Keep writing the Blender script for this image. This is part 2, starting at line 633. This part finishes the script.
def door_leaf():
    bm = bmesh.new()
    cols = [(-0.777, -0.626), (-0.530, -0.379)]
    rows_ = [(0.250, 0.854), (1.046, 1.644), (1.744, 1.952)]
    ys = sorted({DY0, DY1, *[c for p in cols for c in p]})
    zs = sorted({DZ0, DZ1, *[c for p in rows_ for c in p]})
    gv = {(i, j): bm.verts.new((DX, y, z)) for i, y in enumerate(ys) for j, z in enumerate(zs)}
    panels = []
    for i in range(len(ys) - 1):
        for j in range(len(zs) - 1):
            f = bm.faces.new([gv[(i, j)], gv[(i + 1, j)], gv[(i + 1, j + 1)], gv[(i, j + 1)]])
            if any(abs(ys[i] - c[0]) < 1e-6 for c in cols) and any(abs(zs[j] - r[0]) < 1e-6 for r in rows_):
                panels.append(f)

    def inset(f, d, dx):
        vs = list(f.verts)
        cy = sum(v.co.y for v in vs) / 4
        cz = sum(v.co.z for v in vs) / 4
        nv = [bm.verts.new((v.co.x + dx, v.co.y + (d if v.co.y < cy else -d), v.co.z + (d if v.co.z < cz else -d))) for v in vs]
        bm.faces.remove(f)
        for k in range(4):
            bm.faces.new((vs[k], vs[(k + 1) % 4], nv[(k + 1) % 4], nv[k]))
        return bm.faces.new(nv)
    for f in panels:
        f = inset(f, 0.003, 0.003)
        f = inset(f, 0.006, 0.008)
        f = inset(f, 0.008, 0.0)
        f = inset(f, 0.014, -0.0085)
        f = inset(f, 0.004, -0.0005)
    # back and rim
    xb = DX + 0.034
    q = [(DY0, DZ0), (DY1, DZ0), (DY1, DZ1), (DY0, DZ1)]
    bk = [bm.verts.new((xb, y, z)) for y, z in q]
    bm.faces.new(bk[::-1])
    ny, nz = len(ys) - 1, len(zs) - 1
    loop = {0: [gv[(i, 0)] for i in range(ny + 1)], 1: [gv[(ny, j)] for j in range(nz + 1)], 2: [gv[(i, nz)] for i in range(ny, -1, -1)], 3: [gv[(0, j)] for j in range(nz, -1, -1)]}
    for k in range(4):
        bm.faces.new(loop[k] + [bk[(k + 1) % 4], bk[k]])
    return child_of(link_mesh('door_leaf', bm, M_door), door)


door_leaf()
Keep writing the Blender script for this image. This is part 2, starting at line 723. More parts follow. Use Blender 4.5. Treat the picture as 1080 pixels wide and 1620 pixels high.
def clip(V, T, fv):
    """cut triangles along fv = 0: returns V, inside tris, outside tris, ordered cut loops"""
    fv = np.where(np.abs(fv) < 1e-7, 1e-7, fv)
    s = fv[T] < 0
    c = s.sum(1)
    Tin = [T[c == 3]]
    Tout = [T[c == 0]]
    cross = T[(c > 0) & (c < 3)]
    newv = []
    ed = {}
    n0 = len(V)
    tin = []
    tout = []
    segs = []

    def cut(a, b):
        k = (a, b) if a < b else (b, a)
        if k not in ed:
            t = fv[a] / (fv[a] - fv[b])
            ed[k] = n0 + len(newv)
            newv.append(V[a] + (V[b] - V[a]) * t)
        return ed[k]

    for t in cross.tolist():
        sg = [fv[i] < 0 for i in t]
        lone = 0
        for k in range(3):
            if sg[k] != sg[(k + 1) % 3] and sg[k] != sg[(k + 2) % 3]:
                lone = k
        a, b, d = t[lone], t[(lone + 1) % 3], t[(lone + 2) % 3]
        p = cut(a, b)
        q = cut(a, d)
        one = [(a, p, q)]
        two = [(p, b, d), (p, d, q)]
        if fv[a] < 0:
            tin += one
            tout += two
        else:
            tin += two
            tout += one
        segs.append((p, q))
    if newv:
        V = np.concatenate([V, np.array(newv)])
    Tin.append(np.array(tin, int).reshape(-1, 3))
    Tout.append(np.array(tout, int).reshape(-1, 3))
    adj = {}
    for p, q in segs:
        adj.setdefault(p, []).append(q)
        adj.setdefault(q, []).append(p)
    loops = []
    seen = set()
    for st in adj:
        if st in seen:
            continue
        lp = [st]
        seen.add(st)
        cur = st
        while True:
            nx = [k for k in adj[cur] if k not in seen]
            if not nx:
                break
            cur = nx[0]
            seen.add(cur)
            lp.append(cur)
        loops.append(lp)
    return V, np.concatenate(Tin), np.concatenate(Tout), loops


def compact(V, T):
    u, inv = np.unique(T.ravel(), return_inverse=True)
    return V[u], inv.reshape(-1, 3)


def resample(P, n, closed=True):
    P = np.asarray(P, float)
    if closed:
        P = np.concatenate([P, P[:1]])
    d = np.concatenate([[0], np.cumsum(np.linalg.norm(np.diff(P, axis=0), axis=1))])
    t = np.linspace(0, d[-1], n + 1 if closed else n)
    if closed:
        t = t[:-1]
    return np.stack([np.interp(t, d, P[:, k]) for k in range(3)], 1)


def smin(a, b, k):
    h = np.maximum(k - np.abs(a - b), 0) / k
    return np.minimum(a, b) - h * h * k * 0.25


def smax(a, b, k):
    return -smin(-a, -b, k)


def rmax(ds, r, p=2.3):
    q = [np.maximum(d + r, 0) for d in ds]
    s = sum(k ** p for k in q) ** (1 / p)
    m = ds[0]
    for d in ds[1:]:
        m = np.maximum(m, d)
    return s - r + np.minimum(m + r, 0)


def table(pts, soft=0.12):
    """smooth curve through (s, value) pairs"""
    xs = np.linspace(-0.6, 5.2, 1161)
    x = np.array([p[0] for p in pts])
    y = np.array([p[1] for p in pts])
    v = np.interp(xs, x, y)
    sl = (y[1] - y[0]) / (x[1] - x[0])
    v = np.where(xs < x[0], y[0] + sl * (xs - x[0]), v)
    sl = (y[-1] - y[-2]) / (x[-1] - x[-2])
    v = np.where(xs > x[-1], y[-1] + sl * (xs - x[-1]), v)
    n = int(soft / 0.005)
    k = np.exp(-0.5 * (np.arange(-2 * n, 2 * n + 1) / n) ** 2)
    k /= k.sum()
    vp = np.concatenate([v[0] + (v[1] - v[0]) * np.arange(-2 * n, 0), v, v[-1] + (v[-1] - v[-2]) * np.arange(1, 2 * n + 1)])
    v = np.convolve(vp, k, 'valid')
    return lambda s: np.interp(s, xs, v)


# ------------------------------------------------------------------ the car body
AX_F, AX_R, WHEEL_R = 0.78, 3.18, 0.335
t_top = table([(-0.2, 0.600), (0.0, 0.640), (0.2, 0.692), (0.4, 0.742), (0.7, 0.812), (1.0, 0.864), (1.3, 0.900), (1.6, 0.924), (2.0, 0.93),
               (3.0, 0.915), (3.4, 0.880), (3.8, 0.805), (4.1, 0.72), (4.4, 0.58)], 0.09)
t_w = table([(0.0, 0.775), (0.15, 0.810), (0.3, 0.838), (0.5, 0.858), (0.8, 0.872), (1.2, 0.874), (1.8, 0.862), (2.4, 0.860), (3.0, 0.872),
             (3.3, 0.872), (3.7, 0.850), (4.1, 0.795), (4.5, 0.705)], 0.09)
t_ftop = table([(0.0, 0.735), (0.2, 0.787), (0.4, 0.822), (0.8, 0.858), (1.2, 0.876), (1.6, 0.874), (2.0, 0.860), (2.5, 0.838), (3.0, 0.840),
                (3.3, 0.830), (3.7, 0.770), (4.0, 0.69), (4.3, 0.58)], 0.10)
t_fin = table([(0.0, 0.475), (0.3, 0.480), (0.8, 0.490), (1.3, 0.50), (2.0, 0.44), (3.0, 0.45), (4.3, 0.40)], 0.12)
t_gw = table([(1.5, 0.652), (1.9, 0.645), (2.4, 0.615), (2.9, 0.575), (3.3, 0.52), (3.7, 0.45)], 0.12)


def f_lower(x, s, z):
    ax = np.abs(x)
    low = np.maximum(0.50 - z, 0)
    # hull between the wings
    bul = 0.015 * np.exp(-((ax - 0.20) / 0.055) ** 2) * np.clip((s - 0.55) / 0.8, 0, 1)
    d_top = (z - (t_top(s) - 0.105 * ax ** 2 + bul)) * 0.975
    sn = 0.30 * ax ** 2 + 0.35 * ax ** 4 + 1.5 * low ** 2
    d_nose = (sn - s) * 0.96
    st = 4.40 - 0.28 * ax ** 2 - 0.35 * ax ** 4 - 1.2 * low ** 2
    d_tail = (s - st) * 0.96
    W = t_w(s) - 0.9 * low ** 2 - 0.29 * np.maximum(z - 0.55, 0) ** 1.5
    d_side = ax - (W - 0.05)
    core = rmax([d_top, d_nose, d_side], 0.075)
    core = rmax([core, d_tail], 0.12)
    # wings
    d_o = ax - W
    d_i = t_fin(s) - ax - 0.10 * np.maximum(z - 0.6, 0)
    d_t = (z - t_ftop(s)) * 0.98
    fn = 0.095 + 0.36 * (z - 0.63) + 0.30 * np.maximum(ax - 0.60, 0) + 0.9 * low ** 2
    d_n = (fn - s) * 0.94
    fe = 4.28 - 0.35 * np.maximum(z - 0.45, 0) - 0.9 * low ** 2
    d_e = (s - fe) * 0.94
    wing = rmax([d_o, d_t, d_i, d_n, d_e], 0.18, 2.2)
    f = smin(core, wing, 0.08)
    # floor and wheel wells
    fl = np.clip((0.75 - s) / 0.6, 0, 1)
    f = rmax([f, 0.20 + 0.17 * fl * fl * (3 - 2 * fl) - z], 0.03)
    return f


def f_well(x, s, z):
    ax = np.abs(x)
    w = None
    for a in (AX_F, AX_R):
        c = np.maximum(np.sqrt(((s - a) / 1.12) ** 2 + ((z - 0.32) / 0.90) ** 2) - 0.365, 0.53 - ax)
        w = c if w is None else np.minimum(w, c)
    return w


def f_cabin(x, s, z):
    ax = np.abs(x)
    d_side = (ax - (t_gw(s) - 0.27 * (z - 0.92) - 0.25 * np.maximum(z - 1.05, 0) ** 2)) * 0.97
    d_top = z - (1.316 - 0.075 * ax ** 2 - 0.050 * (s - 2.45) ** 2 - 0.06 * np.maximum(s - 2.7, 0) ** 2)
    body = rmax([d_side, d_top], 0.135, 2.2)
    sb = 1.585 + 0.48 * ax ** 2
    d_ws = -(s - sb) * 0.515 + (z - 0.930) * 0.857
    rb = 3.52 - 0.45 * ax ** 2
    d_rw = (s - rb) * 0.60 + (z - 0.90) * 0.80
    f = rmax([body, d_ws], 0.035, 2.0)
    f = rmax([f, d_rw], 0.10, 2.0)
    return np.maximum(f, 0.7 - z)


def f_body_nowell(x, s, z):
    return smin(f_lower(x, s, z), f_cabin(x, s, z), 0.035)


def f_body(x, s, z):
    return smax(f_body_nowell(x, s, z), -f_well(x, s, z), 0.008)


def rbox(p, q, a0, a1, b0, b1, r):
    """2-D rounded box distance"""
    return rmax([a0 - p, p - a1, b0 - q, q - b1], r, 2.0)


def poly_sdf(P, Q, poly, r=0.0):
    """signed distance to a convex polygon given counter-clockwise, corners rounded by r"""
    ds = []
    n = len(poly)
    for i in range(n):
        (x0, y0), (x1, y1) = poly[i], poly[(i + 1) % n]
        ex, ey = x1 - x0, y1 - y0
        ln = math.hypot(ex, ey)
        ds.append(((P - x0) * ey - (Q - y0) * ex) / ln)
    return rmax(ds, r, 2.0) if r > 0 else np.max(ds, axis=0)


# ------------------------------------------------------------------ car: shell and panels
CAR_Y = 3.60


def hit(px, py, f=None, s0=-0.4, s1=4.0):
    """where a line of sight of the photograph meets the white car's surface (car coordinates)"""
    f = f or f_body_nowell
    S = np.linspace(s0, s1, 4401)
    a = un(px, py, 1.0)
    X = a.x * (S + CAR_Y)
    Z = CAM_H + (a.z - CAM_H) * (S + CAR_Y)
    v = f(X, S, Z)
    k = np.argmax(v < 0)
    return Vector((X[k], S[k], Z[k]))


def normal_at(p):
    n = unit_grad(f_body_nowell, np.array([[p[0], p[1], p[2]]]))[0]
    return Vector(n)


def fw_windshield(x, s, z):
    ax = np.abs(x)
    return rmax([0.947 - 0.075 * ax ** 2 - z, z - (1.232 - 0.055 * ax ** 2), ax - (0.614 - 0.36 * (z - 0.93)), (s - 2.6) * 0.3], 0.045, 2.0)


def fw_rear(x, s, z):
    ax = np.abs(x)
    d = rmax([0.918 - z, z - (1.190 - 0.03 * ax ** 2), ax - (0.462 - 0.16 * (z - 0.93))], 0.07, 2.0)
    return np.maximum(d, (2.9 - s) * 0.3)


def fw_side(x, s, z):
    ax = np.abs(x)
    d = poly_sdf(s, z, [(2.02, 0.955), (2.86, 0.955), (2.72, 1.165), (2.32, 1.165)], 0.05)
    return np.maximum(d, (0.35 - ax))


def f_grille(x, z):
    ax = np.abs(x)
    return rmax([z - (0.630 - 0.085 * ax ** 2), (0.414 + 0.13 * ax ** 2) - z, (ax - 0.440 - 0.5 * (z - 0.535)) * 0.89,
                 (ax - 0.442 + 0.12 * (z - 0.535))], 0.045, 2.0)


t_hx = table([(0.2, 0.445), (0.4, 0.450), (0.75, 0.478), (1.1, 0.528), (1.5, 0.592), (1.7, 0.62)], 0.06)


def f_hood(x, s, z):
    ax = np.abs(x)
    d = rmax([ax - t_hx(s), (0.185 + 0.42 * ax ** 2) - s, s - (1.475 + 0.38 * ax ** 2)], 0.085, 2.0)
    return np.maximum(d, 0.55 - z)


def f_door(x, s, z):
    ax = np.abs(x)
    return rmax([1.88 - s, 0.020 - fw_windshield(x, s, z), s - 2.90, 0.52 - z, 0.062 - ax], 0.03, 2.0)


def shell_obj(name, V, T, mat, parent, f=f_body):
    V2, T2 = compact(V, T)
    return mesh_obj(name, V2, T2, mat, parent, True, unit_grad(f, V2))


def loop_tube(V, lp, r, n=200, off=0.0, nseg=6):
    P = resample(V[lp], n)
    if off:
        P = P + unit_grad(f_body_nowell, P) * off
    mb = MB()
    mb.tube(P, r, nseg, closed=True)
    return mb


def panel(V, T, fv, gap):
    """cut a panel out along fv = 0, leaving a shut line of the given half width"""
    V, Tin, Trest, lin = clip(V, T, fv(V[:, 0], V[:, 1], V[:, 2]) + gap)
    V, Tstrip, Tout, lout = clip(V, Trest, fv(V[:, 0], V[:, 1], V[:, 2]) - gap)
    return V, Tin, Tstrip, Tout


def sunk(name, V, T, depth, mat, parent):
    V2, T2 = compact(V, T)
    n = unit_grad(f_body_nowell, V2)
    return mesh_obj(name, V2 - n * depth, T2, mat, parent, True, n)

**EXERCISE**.
Please output the exact lines of the records above, beginning with the first and stopping after the line that holds "panels.append(f)", and nothing else.

**RESPONSE**.
Keep writing the Blender script for this image. This is part 2, starting at line 633. This part finishes the script.
def door_leaf():
    bm = bmesh.new()
    cols = [(-0.777, -0.626), (-0.530, -0.379)]
    rows_ = [(0.250, 0.854), (1.046, 1.644), (1.744, 1.952)]
    ys = sorted({DY0, DY1, *[c for p in cols for c in p]})
    zs = sorted({DZ0, DZ1, *[c for p in rows_ for c in p]})
    gv = {(i, j): bm.verts.new((DX, y, z)) for i, y in enumerate(ys) for j, z in enumerate(zs)}
    panels = []
    for i in range(len(ys) - 1):
        for j in range(len(zs) - 1):
            f = bm.faces.new([gv[(i, j)], gv[(i + 1, j)], gv[(i + 1, j + 1)], gv[(i, j + 1)]])
            if any(abs(ys[i] - c[0]) < 1e-6 for c in cols) and any(abs(zs[j] - r[0]) < 1e-6 for r in rows_):
                panels.append(f)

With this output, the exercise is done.